The Rt. Hon. Jacob Rees-Mogg
Secretary of State for Business, Energy, and Industrial Strategy
House of Commons
London
SW1A 0AA
secretary.state@beis.gov.uk
Dear Secretary of State,
Yesterday, all over Northern Europe spot electricity prices collapsed as the wind blew and the sun shone. Solar and wind contributed nearly 2/3rds of energy generation in the UK and Germany.
However, for most of the year, power prices have been at record levels, with the contribution of renewables on average just 1/3rd of yesterday’s level, and on many days almost zero. Last year, there were just 7 days when variable renewable energy contributed more than 50% of UK grid power but also 16 days when it contributed less than 10%. See blog.argonautcapital.co.uk/articles/2022/04/29/wind-overbuild-why-more-wind-wont-work. The constraining factor wasn’t the degree of existing renewable power generation capacity but the capricious weather.
Yesterday, the UK’s National Grid warned of power black outs over the Winter.
Far from being a triumph of renewable power yesterday’s good news of temporarily cheap electricity during an energy crisis highlights the fatal flaw in wind and solar power, its intermittency.

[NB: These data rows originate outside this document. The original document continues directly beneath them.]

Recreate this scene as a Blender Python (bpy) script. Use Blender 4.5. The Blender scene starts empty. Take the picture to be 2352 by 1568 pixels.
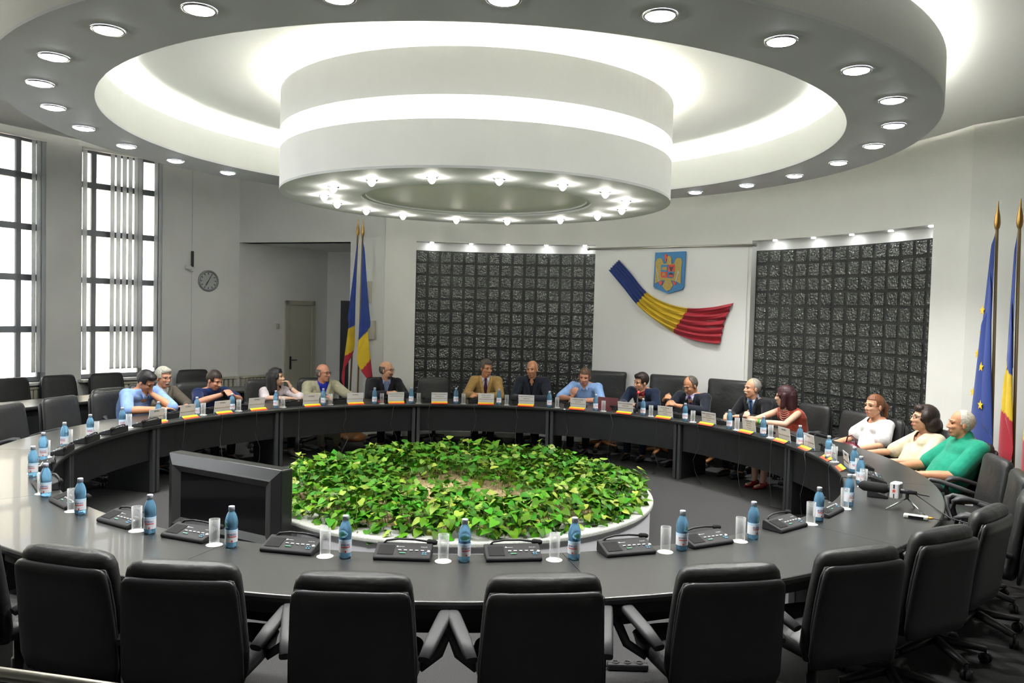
import bpy, bmesh, math, random
from mathutils import Vector, Matrix, Euler
R_ = math.radians
PI = math.pi
random.seed(7)
SC = bpy.context.scene
COL = SC.collection

# ------------------------------------------------------------------ materials
MATS = {}
def mat(name, color=(.8, .8, .8), rough=.5, metal=0., spec=.5, emit=None, strength=0., trans=0., ior=1.45,
        noise=0., nscale=20., bump=0., bscale=50., coat=0., alpha=1., sheen=0., island=0., island_hue=0., sss=0., bdist=.01):
    if name in MATS: return MATS[name]
    m = bpy.data.materials.new(name); m.use_nodes = True
    nt = m.node_tree; b = nt.nodes['Principled BSDF']
    b.inputs['Base Color'].default_value = (*color, 1)
    b.inputs['Roughness'].default_value = rough
    b.inputs['Metallic'].default_value = metal
    b.inputs['Specular IOR Level'].default_value = spec
    b.inputs['Transmission Weight'].default_value = trans
    b.inputs['IOR'].default_value = ior
    b.inputs['Coat Weight'].default_value = coat
    b.inputs['Alpha'].default_value = alpha
    b.inputs['Sheen Weight'].default_value = sheen
    if sss: b.inputs['Subsurface Weight'].default_value = sss; b.inputs['Subsurface Radius'].default_value = (.01, .004, .002)
    if emit:
        b.inputs['Emission Color'].default_value = (*emit, 1); b.inputs['Emission Strength'].default_value = strength
    tc = None
    def coords():
        nonlocal tc
        if tc is None: tc = nt.nodes.new('ShaderNodeTexCoord')
        return tc.outputs['Object']
    if noise or island or island_hue:
        hsv = nt.nodes.new('ShaderNodeHueSaturation'); hsv.inputs['Color'].default_value = (*color, 1)
        if noise:
            n = nt.nodes.new('ShaderNodeTexNoise'); n.inputs['Scale'].default_value = nscale; n.inputs['Detail'].default_value = 6
            nt.links.new(coords(), n.inputs['Vector'])
            mr = nt.nodes.new('ShaderNodeMapRange'); mr.inputs[1].default_value = .3; mr.inputs[2].default_value = .7
            mr.inputs[3].default_value = 1 - noise; mr.inputs[4].default_value = 1 + noise
            nt.links.new(n.outputs['Fac'], mr.inputs[0]); nt.links.new(mr.outputs[0], hsv.inputs['Value'])
        if island or island_hue:
            g = nt.nodes.new('ShaderNodeNewGeometry')
            mr = nt.nodes.new('ShaderNodeMapRange'); mr.inputs[3].default_value = 1 - island; mr.inputs[4].default_value = 1 + island
            nt.links.new(g.outputs['Random Per Island'], mr.inputs[0]); nt.links.new(mr.outputs[0], hsv.inputs['Value'])
            mr2 = nt.nodes.new('ShaderNodeMapRange'); mr2.inputs[3].default_value = .5 - island_hue; mr2.inputs[4].default_value = .5 + island_hue
            ml = nt.nodes.new('ShaderNodeMath'); ml.operation = 'MULTIPLY'; ml.inputs[1].default_value = 7.31
            fr = nt.nodes.new('ShaderNodeMath'); fr.operation = 'FRACT'
            nt.links.new(g.outputs['Random Per Island'], ml.inputs[0]); nt.links.new(ml.outputs[0], fr.inputs[0])
            nt.links.new(fr.outputs[0], mr2.inputs[0]); nt.links.new(mr2.outputs[0], hsv.inputs['Hue'])
        nt.links.new(hsv.outputs['Color'], b.inputs['Base Color'])
    if bump:
        n = nt.nodes.new('ShaderNodeTexNoise'); n.inputs['Scale'].default_value = bscale; n.inputs['Detail'].default_value = 3
        nt.links.new(coords(), n.inputs['Vector'])
        bp = nt.nodes.new('ShaderNodeBump'); bp.inputs['Strength'].default_value = bump; bp.inputs['Distance'].default_value = bdist
        nt.links.new(n.outputs['Fac'], bp.inputs['Height']); nt.links.new(bp.outputs['Normal'], b.inputs['Normal'])
    MATS[name] = m
    return m

M_WALL = mat('wall_paint', (.74, .74, .70), .7, noise=.02, nscale=3, bump=.03, bscale=120)
M_WALLSIDE = mat('side_wall_paint', (.84, .84, .82), .75, noise=.04, nscale=1.5)
M_CEIL = mat('ceiling_paint', (.80, .81, .79), .8)
M_SOFF = mat('soffit_paint', (.74, .75, .78), .7)
M_TRIMW = mat('white_trim', (.78, .78, .76), .45)
M_CARPET = mat('carpet', (.062, .062, .063), .95, noise=.45, nscale=260, bump=.5, bscale=400, spec=.1)
M_TABLE = mat('table_laminate', (.031, .032, .031), .33, noise=.12, nscale=60, spec=.62, coat=.1)
M_TABSIDE = mat('table_side', (.016, .0165, .018), .42, noise=.15, nscale=40)
M_POST = mat('table_post', (.05, .052, .056), .45)
M_LEATHER = mat('black_leather', (.021, .021, .023), .36, spec=.55, bump=.12, bscale=220, bdist=.003)
M_LEATHER2 = mat('black_leather_cushion', (.024, .025, .025), .42, spec=.5, bump=.25, bscale=18, bdist=.02)
M_PLAST = mat('black_plastic', (.022, .022, .024), .42)
M_PLASTG = mat('armrest_plastic', (.050, .051, .054), .5)
M_WOOD = mat('orange_wood', (.36, .15, .045), .4, noise=.25, nscale=12)
M_GLOW = mat('tube_light', (1, 1, 1), emit=(1, .97, .88), strength=38)
M_GLOWG = mat('tube_light_gap', (1, 1, 1), emit=(1, .98, .93), strength=9)
M_GLOWT = mat('tube_light_top', (1, 1, 1), emit=(1, .97, .84), strength=24)
M_GLOWC = mat('tube_light_cool', (1, 1, 1), emit=(.95, 1, .92), strength=6)
M_LAMP = mat('halogen_lamp', (1, 1, 1), emit=(.95, .98, 1), strength=30)
M_LAMPW = mat('halogen_bulb', (1, 1, 1), emit=(1, .95, .86), strength=75)
M_CHROME = mat('chrome', (.7, .7, .7), .18, 1.)
M_STEEL = mat('brushed_steel', (.45, .43, .38), .3, 1.)
M_BRASS = mat('brass', (.42, .25, .08), .35, .9)
M_GRANITE = mat('terrazzo', (.50, .52, .48), .6, noise=.35, nscale=160)
M_PLANTW = mat('planter_white', (.72, .72, .76), .5)
M_SOIL = mat('tan_gravel', (.52, .40, .22), .9, noise=.5, nscale=60, bump=.8, bscale=80)
M_LEAF = mat('leaf_green', (.058, .20, .003), .5, island=.45, island_hue=.03, spec=.3)
M_LEAFY = mat('leaf_variegated', (.25, .36, .035), .4, island=.3, island_hue=.03)
M_STEM = mat('stem_green', (.22, .30, .05), .5)
M_BLUE = mat('flag_blue', (.012, .040, .22), .75, noise=.1, nscale=8, sheen=.2)
M_YEL = mat('flag_yellow', (.62, .43, .015), .75, noise=.1, nscale=8, sheen=.2)
M_RED = mat('flag_red', (.36, .012, .028), .75, noise=.1, nscale=8, sheen=.2)
M_STAR = mat('star_yellow', (.85, .52, .03), .6)
M_GOLD = mat('eagle_gold', (.36, .26, .055), .5, noise=.15, nscale=40)
M_CREST = mat('crest_blue', (.03, .17, .38), .5)
M_PLATE = mat('acrylic_white', (.80, .81, .83), .3)
M_INK = mat('black_ink', (.03, .03, .035), .6)
M_SBLUE = mat('stripe_blue', (.10, .30, .75), .5)
M_SYEL = mat('stripe_yellow', (.85, .60, .02), .5)
M_SRED = mat('stripe_red', (.75, .07, .02), .5)
M_PET = mat('blue_pet', (.30, .66, 1.), .05, trans=.70, ior=1.2, spec=1.)
M_CAP = mat('bottle_cap', (.55, .58, .66), .4)
M_LABEL = mat('bottle_label', (.90, .91, .97), .4)
M_LABELB = mat('label_blue_band', (.60, .80, .98), .4)
M_TXTB = mat('label_blue_ink', (.06, .07, .35), .5)
M_TXTR = mat('label_red_ink', (.75, .06, .06), .5)
M_GLASS = mat('clear_glass', (.9, .92, .92), .03, spec=1., alpha=.15)
def facing_alpha(m, a0, a1):
    nt = m.node_tree; b = nt.nodes['Principled BSDF']; lw = nt.nodes.new('ShaderNodeLayerWeight'); lw.inputs['Blend'].default_value = .35; mr = nt.nodes.new('ShaderNodeMapRange')
    mr.inputs[3].default_value = a0; mr.inputs[4].default_value = a1; nt.links.new(lw.outputs['Facing'], mr.inputs[0]); nt.links.new(mr.outputs[0], b.inputs['Alpha'])
facing_alpha(M_GLASS, .05, .65)
M_COAST = mat('paper_coaster', (.82, .83, .80), .7)
M_UNIT = mat('unit_plastic', (.020, .020, .022), .6, spec=.35)
M_GREY = mat('grey_marks', (.45, .46, .47), .5)
M_GREEN = mat('green_key', (.10, .32, .20), .4)
M_BLUEK = mat('blue_key', (.12, .30, .42), .4)
M_FOAM = mat('foam_black', (.012, .012, .012), .95)
M_LEDR = mat('red_led_ring', (.8, .02, .02), emit=(1, .02, .02), strength=4)
M_CREAM = mat('cream_paint', (.52, .50, .41), .55)
M_DARKDOOR = mat('dark_door', (.012, .012, .014), .5)
M_TVF = mat('tv_frame', (.020, .021, .021), .28)
M_TVR = mat('tv_ridge', (.045, .047, .045), .38)
M_SCREEN = mat('tv_screen', (.006, .006, .007), .08, spec=.6)
M_SLAT = mat('blind_slat', (.82, .86, .92), .9, trans=.4)
M_WFRAME = mat('window_frame', (.34, .36, .40), .5)
M_PANE = mat('window_pane', (1, 1, 1), 0., trans=1., ior=1.02)
M_FACADE = mat('facade_cream', (.80, .70, .50), .8)
M_GROUT = mat('grout_black', (.014, .016, .015), .5)
M_GBLOCK = mat('glass_block', (.048, .052, .048), .13, spec=.8, noise=.3, nscale=9, coat=.2)
def ripple(m):
    nt = m.node_tree; b = nt.nodes['Principled BSDF']; tc = nt.nodes.new('ShaderNodeTexCoord'); v = nt.nodes.new('ShaderNodeTexVoronoi'); v.feature = 'SMOOTH_F1'; v.inputs['Scale'].default_value = 42
    bp = nt.nodes.new('ShaderNodeBump'); bp.inputs['Strength'].default_value = 1.; bp.inputs['Distance'].default_value = .018
    nt.links.new(tc.outputs['Object'], v.inputs['Vector']); nt.links.new(v.outputs['Distance'], bp.inputs['Height']); nt.links.new(bp.outputs['Normal'], b.inputs['Normal']); nt.links.new(bp.outputs['Normal'], b.inputs['Coat Normal'])
ripple(M_GBLOCK)

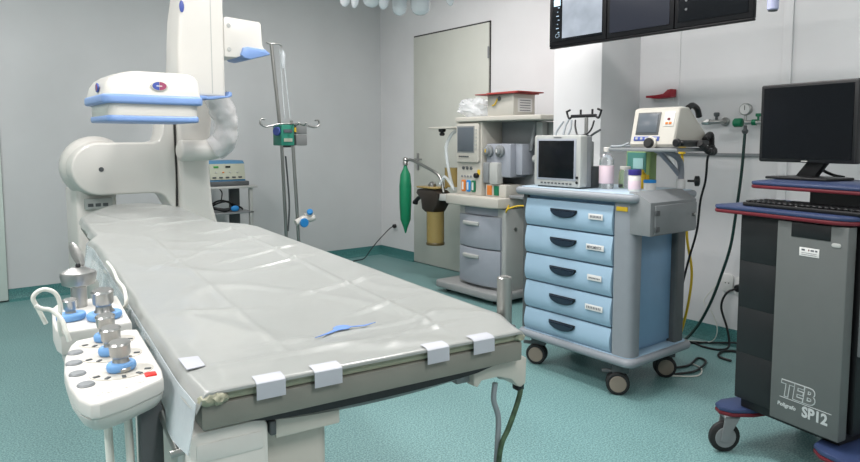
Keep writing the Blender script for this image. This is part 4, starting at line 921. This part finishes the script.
# ------------------------------------------------------------------ ceiling-hung screens
XS = 2.8
hs = thing('screen_gantry', 'black steel gantry hanging from the ceiling that carries three screens', 'gantry', (2.9, 1.9, 1.9))
W('cross_bar', box(XS+.08, XS+.14, 1.38, 2.43, 2.02, 2.08, bev=.006), 'dgrey', hs)
W('drop_post', box(XS+.07, XS+.15, 1.86, 1.94, 2.05, H, bev=.01), 'lgrey', hs)
W('lower_rail', box(XS+.003, XS+.03, 1.350, 2.473, 1.730, 1.7395, bev=.002), 'bezel', hs)
def hung(y0, y1, lab, kind):
    t = thing('display_screen', lab, 'screen', (XS+.03, (y0+y1)/2, 1.74), 0, 'screens hung from the ceiling')
    W('housing', box(XS, XS+.03, y0+.001, y1-.001, 1.74, 2.10, bev=.004), 'bezel', t)
    W('mount', box(XS+.03, XS+.08, (y0+y1)/2-.05, (y0+y1)/2+.05, 1.98, 2.09), 'dgrey', t)
    s = W('screen', box(XS-.003, XS+.001, y0+.022, y1-.022, 1.765, 2.078), 'screen' if kind else 'screenblue', t)
    if kind == 1:
        m = bpy.data.materials.new('xray_image'); m.use_nodes = True; N = m.node_tree.nodes; L = m.node_tree.links; b = N['Principled BSDF']
        tc = N.new('ShaderNodeTexCoord'); n = N.new('ShaderNodeTexNoise'); n.inputs['Scale'].default_value = 9; n.inputs['Detail'].default_value = 6
        L.new(tc.outputs['Object'], n.inputs['Vector']); cr = N.new('ShaderNodeValToRGB')
        cr.color_ramp.elements[0].position = .3; cr.color_ramp.elements[0].color = col(150, 160, 172); cr.color_ramp.elements[1].position = .7; cr.color_ramp.elements[1].color = col(184, 194, 206)
        L.new(n.outputs['Fac'], cr.inputs['Fac']); L.new(cr.outputs['Color'], b.inputs['Emission Color']); b.inputs['Emission Strength'].default_value = 1.0; b.inputs['Base Color'].default_value = (0.02, .02, .02, 1)
        b.inputs['Roughness'].default_value = .3
        W('x_ray_picture', box(XS-.0045, XS-.003, y0+.024, y0+.285, 1.778, 2.075), m, t)
        stripm = mat('screen_text', (140, 160, 175), .5, emit=.3)
        for k in range(7):
            W('screen_text', box(XS-.0045, XS-.003, y0+.305+.005*(k % 3), y0+.316+.006*((k*2) % 3), 1.81+k*.022, 1.8145+k*.022), stripm, t)
        W('screen_text', tube([(XS-.004, y0+.305, 1.79), (XS-.004, y0+.325, 1.785), (XS-.004, y0+.330, 1.80), (XS-.004, y0+.310, 1.805), (XS-.004, y0+.305, 1.79)], .001, n=6), stripm, t)
        W('screen_text', box(XS-.0045, XS-.003, y0+.30, y0+.345, 1.955, 1.99), mat('screen_block', (170, 200, 215), .5, emit=.6), t)
    if kind == 2:
        for q in (1.82, 1.86): W('screen_dot', cyl((XS-.003, y1-.06, q), (-1, 0, 0), .006, .001, n=10), 'dgrey', t)
    return t
hung(2.095, 2.475, 'leftmost of the three ceiling screens, showing a pale x-ray image', 1)
hung(1.715, 2.093, 'middle of the three ceiling screens, blank dark screen', 0)
hung(1.347, 1.713, 'rightmost of the three ceiling screens, dark with faint dots', 2)
hd = thing('lilac_tube', 'pale lilac tube hanging from above, right of the ceiling screens', 'tube', (2.8, 1.268, 1.757))
W('sleeve', lathe([(.018, 0), (.022, .004), (.022, .28), (.018, .285)], (2.8, 1.268, 1.757)), 'lilac', hd)
W('end_cap', lathe([(.016, 0), (.0185, .002), (.0185, .0035)], (2.8, 1.268, 1.7525)), 'dgrey', hd)
W('rod', cyl((2.8, 1.268, 2.04), (0, 0, 1), .012, H-2.04), 'lgrey', hd)

# ------------------------------------------------------------------ surgical lamp above the table, wrapped cups in view
sl = thing('surgical_lamp', 'ceiling surgical lamp with plastic wrapped reflector cups at the top edge', 'lamp', (1.95, 2.73, 1.9))
W('lamp_head', lathe([(.30, 0), (.36, .03), (.37, .08), (.30, .14), (.10, .17), (.06, .22)], (1.95, 2.73, 2.0), n=40), 'lampbody', sl)
W('lamp_arm', tube([(1.95, 2.73, 2.2), (1.95, 2.73, 2.5), (1.95, 2.73, H)], .03, smooth=False), 'lampbody', sl)
def cup_bm(x, y, zb, r, lean=0):
    b = lathe([(.004, 0), (r*.45, .004), (r*.78, .016), (r*.95, .036), (r, .07), (r*.95, 2.01-zb)], (x, y, zb), n=24)
    for v in b.verts: v.co += Vector((noise.noise(v.co*25), noise.noise(v.co*25+Vector((9, 0, 0))), 0))*.004
    return b
for (x, y, zb, r) in [(1.61, 2.91, 1.915, .018), (1.73, 2.88, 1.892, .028), (1.775, 2.86, 1.888, .022), (1.85, 2.82, 1.894, .046), (1.90, 2.79, 1.886, .03), (2.03, 2.83, 1.876, .042), (2.10, 2.74, 1.872, .052), (2.15, 2.56, 1.898, .024), (1.75, 2.55, 2.0-.02, .05), (2.0, 2.5, 1.98, .05)]:
    W('reflector_cup', cup_bm(x, y, zb, r), 'cup', sl)

# ------------------------------------------------------------------ camera, world, view
cam = bpy.data.cameras.new('camera'); co = bpy.data.objects.new('camera', cam); COL.objects.link(co)
cam.sensor_width = 36; cam.lens = 650/860*36; cam.clip_start = .02
cam.shift_y = -36/860
co.location = (0, 0, 1.22)
p = math.atan(54/650); yaw = R(38.3)
fw = Vector((sin(yaw)*cos(p), cos(yaw)*cos(p), -sin(p)))
co.rotation_euler = fw.to_track_quat('-Z', 'Y').to_euler()
SC.camera = co
wd = bpy.data.worlds.new('world'); SC.world = wd; wd.use_nodes = True
wd.node_tree.nodes['Background'].inputs['Color'].default_value = (.75, .8, .85, 1)
wd.node_tree.nodes['Background'].inputs['Strength'].default_value = .3
vs_ = SC.view_settings; vs_.view_transform = 'Standard'; vs_.look = 'None'; vs_.gamma = 1; vs_.use_curve_mapping = False
vs_.exposure = 0.14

The volatility of power prices will only get worse the more wind and solar power generation capacity is built. Since we already have cheap power when the wind blows and the sun shines (See Fig 1. German and UK spot Power prices 2022) exactly what is being achieved by the UK’s plans to double or triple weather dependent renewable power generation capacity?
Fig 1. German and UK spot Power prices 2022
It is time to recognise that we cannot get the wind to blow or sun to shine more consistently. And that when the weather is favourable, we already have enough generation capacity to power our grid.
Over-building wind power - at the huge cost of government guaranteed contracts and damage to the environment - in the hope that one day large scale industrial batteries or green hydrogen become technically or economically feasible is leaving energy policy to the fairies and unicorns. See blog.argonautcapital.co.uk/articles/2022/03/14/the-wind-trap-why-wind-power-has-already-peaked.
We must also recognise that wind and solar power generators are currently protected from their own intermittency through guaranteed government imposed CFD or ROC price contracts. There is no penalty for producing power when it is least needed, which would exist under a free market. Wind and solar producers therefore have no incentive to solve intermittency problems, which will leave the taxpayer with a higher bill and the UK with an even more dysfunctional grid.
We call on the UK government to pause all new wind and solar energy projects, pending an official enquiry into intermittency and our ability to usefully store excess energy generation on windy and sunny days.
Yours sincerely
Barry Norris
Fund Manager & Founder
October 2022
Notes:
1. German and UK spot power prices this year (excel attached). Note these have been as high as €800 or £600 per MW but also on some days negative
2. Links to power generation mix in UK (grid.iamkate.com. In the UK wind yesterday was 46% UK Power and Solar 13%: it’s a bright windy day, so renewables yesterday were at 60% power generation (but the average over the last year is around 25%)
3. Links to Power generation mix in Germany www.bdew.de/service/anwendungshilfen/die-energieversorgung-2021 In Germany wind yesterday was 25GW and solar 25GW (50 GW) out of total 75GW), so renewables 2/3rds daily power. The average over the last year is 15-20 GW (25%).